Still catching up a huge backlog of books...
Benjamin Parzybok's Couch starts out very strongly. It's a novel about three roommates who, for various reasons, end up trying to carry a couch from Portland, OR to the Amazon jungle, and the novel starts out funny and surreal. But it all ends up a bit too much of a shaggy dog story, and by the end of the novel the "funny" has dropped out of the running, and the surreality isn't quite enough to carry the story forward.
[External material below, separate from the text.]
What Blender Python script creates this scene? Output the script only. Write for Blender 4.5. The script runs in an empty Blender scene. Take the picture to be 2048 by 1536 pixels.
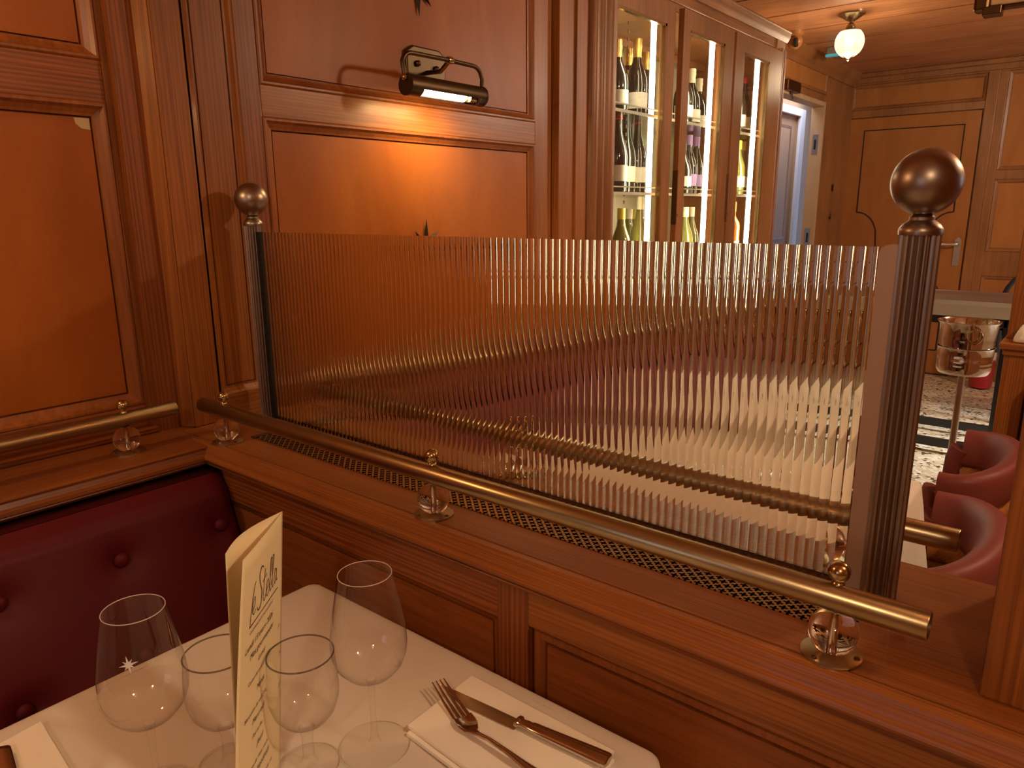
import bpy, math, random
from mathutils import Matrix, Vector
random.seed(7)
PI = math.pi
S = bpy.context.scene
COL = S.collection

# ------------------------------------------------------------------ camera, world, lights, exposure
cam_d = bpy.data.cameras.new('camera')
cam = bpy.data.objects.new('camera', cam_d); COL.objects.link(cam)
CM = ((0.62806739, -0.77811691, -0.00808878), (-0.18727179, -0.14105331, -0.9721282), (0.75528844, 0.61207682, -0.23431033))
r, d, f = [Vector(v) for v in CM]
EYE = Vector((0, 0, 1.32))
cam.matrix_world = Matrix(((r.x, -d.x, -f.x, EYE.x), (r.y, -d.y, -f.y, EYE.y), (r.z, -d.z, -f.z, EYE.z), (0, 0, 0, 1)))
cam_d.sensor_fit = 'HORIZONTAL'; cam_d.sensor_width = 36.0
cam_d.lens = 1454.26 / 2048 * 36.0
cam_d.clip_start = 0.02
S.camera = cam

w = bpy.data.worlds.new('world'); S.world = w; w.use_nodes = True
w.node_tree.nodes['Background'].inputs[0].default_value = (0.55, 0.68, 1.0, 1)
w.node_tree.nodes['Background'].inputs[1].default_value = 0.6

S.view_settings.view_transform = 'Standard'
S.view_settings.look = 'None'
S.view_settings.exposure = 0.9
S.view_settings.gamma = 1.0
S.view_settings.use_curve_mapping = False
S.cycles.max_bounces = 16
S.cycles.transmission_bounces = 12
S.cycles.transparent_max_bounces = 24
S.cycles.sample_clamp_indirect = 4.0

WARM = (1.0, 0.76, 0.48)
K = 1.0
def lamp(name, loc, watts, color=WARM, radius=0.05, kind='POINT', size=None, rot=None):
    L = bpy.data.lights.new(name, kind); L.energy = watts; L.color = color
    if kind == 'AREA':
        L.shape = 'RECTANGLE'; L.size, L.size_y = size
    else:
        L.shadow_soft_size = radius
    o = bpy.data.objects.new(name, L); COL.objects.link(o); o.location = loc
    if rot: o.rotation_euler = rot
    return o
# the room's ceiling lamps (the one in view has its own bulb in its builder)
lamp('ceiling_lamp_light', (2.7, -0.8, 2.15), 25, radius=0.07)
lamp('ceiling_lamp_light', (4.5, -0.95, 2.15), 40, (1.0, .86, .66), radius=0.07)
lamp('ceiling_lamp_light', (0.75, -0.85, 2.15), 25, radius=0.07)
lamp('ceiling_lamp_light', (-1.1, -0.6, 2.15), 13, radius=0.07)
# daylight through the street windows of the right wall
def aim(o, target):
    v = Vector(target) - o.location; o.rotation_euler = v.to_track_quat('-Z', 'Y').to_euler()
DAY = (0.60, 0.75, 1.0)
sh = lamp('window_daylight', (4.9, -2.66, 1.95), 9, (.78, .88, 1.0), kind='AREA', size=(.6, .25))
aim(sh, (4.5, .62, 0)); sh.data.spread = math.radians(38)
lamp('window_daylight', (5.0, -2.72, 1.60), 5, DAY, kind='AREA', size=(.9, .8), rot=(PI/2, 0, 0))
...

This was a book I really wanted to like -- Parzybok has aimed high with this novel, and noble failures can be more interesting to read than staid successes -- but just felt like it dragged on too long by the end. As a side note, I felt that the final revelation of the couch's secret was not so interesting. I think those kinds of dramatic reveal are hard to pull off successfully, though, so I don't hold it against the novel particularly, but I suppose a particularly strong ending might have revived my affection for it.l
Mike Carey's The Devil You Know is working in a similar space to the early books of Jim Butcher's "Harry Dresden" series -- a supernatural hard-boiled detective/wizard (wise-cracking of course) set in some approximation of the real world (as opposed to books like the "Lord Darcy" ones, in which the detective is in some fantasy world). Butcher pretty quickly moved away from the sub-genre, which is probably just as well; Carey shows us here how it should be done.
Felix Castor is an exorcist, a professional ghost-dispeller, not a detective at all. But when he's hired to dispel a ghost from a museum, he ends up getting sucked into the mystery of how the original person died. Carey integrates the ghost story into the hard-boiled detective novel absolutely seamlessly. Castor never seems to switch personas between sleuth and exorcist -- often the one activity leads straight into the other. The detective bits are very solid, and some of the supernatural parts are as spooky as anything I've read in a while.